# [TASK]
Everything from the first line of the data below through the line that contains "pallets((1031, 267, 1045, 285), 3, 'wood_brown', 'dark" should be written out exactly, please, and nothing more; the pictures stay out.

# [DATA LINES]
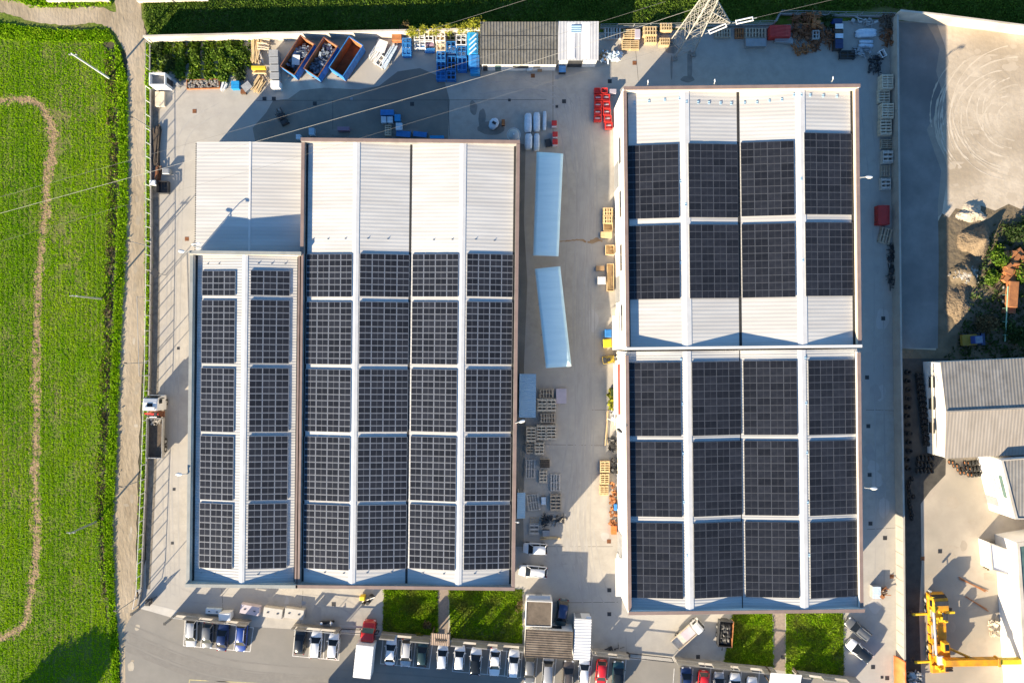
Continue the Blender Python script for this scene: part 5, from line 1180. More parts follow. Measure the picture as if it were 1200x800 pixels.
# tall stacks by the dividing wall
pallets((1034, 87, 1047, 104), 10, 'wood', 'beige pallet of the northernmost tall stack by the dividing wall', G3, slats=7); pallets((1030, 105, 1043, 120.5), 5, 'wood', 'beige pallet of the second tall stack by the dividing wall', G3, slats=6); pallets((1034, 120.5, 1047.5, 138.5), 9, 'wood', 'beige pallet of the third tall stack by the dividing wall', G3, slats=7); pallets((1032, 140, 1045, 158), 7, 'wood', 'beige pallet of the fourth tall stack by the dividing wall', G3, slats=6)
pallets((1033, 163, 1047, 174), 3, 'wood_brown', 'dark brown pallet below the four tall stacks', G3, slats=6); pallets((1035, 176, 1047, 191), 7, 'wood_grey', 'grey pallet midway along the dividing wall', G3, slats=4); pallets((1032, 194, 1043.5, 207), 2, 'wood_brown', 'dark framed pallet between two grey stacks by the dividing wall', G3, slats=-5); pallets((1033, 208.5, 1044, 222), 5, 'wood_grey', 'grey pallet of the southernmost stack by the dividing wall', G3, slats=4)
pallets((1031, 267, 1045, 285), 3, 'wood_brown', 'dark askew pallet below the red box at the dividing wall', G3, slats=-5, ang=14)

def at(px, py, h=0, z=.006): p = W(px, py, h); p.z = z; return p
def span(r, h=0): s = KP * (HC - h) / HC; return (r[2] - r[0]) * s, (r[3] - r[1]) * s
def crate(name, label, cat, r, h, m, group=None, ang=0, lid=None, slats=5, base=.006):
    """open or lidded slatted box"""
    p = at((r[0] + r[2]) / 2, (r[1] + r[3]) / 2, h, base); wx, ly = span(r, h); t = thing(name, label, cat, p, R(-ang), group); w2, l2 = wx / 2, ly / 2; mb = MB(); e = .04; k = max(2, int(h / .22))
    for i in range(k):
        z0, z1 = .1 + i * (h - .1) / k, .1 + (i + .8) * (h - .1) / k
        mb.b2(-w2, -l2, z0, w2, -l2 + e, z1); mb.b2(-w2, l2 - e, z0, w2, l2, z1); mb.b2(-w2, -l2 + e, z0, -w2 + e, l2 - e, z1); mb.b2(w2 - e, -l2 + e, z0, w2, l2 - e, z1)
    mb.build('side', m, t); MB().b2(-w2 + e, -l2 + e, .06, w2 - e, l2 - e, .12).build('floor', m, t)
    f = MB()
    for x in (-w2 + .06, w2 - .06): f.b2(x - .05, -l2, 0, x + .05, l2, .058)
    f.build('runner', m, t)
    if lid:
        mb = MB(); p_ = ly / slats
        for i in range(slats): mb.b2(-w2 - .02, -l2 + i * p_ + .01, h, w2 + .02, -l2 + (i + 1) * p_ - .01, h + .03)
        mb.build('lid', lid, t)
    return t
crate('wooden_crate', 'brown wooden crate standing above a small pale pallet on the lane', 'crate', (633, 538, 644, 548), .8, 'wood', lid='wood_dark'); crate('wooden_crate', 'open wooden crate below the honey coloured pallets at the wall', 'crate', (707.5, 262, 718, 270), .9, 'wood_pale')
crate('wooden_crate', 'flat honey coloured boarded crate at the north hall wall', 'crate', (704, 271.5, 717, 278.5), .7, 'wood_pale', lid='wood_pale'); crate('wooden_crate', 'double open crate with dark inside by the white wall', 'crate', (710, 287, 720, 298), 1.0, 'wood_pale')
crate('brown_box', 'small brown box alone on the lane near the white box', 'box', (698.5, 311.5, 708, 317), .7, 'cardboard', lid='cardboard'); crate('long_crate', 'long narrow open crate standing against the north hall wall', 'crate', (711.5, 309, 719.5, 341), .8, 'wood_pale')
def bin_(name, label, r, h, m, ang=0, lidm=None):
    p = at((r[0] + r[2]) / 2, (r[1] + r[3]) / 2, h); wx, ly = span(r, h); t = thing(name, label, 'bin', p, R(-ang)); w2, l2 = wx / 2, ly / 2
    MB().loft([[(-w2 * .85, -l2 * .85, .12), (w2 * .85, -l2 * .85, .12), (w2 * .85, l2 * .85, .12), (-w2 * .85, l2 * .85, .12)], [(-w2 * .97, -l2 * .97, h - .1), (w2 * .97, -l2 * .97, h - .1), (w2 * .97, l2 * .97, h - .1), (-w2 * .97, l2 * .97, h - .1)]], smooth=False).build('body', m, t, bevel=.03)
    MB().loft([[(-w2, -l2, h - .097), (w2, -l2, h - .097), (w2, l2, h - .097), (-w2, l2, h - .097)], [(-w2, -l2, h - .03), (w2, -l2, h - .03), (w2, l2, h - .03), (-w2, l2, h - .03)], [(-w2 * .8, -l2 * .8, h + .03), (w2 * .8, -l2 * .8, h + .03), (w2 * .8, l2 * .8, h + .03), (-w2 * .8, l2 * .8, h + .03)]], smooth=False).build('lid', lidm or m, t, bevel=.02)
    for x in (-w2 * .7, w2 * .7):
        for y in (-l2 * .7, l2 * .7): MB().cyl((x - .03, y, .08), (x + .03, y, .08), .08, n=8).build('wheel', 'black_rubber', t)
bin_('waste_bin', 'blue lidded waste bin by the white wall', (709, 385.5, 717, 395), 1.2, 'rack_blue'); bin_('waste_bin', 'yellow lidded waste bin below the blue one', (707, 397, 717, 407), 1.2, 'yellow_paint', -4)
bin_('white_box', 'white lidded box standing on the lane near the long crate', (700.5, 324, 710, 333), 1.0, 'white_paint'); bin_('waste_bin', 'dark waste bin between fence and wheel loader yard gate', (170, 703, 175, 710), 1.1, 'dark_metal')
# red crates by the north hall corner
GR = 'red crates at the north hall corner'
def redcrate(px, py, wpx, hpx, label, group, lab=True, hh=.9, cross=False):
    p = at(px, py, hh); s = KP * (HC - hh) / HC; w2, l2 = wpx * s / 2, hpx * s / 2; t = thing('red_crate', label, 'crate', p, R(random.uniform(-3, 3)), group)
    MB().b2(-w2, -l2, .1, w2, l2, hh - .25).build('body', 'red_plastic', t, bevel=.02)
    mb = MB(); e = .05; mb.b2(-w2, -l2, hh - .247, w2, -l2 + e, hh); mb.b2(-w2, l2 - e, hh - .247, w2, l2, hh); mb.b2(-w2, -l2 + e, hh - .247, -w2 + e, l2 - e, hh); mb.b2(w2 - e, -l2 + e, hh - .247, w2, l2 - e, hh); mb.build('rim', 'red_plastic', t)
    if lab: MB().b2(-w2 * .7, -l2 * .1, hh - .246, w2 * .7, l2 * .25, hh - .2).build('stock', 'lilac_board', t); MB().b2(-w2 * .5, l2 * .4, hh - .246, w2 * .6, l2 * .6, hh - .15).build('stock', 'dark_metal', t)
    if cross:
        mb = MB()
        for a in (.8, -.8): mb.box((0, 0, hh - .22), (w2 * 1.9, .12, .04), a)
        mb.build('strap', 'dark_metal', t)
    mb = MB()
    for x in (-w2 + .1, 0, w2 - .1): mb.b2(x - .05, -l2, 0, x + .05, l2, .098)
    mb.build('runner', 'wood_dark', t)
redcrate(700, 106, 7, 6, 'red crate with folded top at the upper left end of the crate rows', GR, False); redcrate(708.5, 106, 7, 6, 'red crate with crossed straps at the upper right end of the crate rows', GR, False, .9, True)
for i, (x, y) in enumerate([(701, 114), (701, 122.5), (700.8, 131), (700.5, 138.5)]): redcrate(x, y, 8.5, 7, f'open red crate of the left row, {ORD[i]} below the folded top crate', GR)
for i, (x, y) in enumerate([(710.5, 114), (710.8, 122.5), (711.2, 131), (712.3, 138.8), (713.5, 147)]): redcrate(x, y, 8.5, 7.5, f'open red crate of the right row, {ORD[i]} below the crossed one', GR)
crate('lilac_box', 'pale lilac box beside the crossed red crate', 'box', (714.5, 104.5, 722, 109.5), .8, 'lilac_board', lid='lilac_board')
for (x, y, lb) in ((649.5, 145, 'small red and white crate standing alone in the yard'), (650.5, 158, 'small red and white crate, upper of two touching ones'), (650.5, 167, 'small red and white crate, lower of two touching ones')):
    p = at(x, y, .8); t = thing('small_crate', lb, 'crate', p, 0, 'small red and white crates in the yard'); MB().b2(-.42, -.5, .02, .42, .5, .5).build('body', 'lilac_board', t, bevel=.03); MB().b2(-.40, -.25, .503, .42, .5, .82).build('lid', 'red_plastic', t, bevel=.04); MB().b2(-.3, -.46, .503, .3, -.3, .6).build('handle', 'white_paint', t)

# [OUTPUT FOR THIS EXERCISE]
Continue the Blender Python script for this scene: part 5, from line 1180. More parts follow. Measure the picture as if it were 1200x800 pixels.
# tall stacks by the dividing wall
pallets((1034, 87, 1047, 104), 10, 'wood', 'beige pallet of the northernmost tall stack by the dividing wall', G3, slats=7); pallets((1030, 105, 1043, 120.5), 5, 'wood', 'beige pallet of the second tall stack by the dividing wall', G3, slats=6); pallets((1034, 120.5, 1047.5, 138.5), 9, 'wood', 'beige pallet of the third tall stack by the dividing wall', G3, slats=7); pallets((1032, 140, 1045, 158), 7, 'wood', 'beige pallet of the fourth tall stack by the dividing wall', G3, slats=6)
pallets((1033, 163, 1047, 174), 3, 'wood_brown', 'dark brown pallet below the four tall stacks', G3, slats=6); pallets((1035, 176, 1047, 191), 7, 'wood_grey', 'grey pallet midway along the dividing wall', G3, slats=4); pallets((1032, 194, 1043.5, 207), 2, 'wood_brown', 'dark framed pallet between two grey stacks by the dividing wall', G3, slats=-5); pallets((1033, 208.5, 1044, 222), 5, 'wood_grey', 'grey pallet of the southernmost stack by the dividing wall', G3, slats=4)
pallets((1031, 267, 1045, 285), 3, 'wood_brown', 'dark askew pallet below the red box at the dividing wall', G3, slats=-5, ang=14)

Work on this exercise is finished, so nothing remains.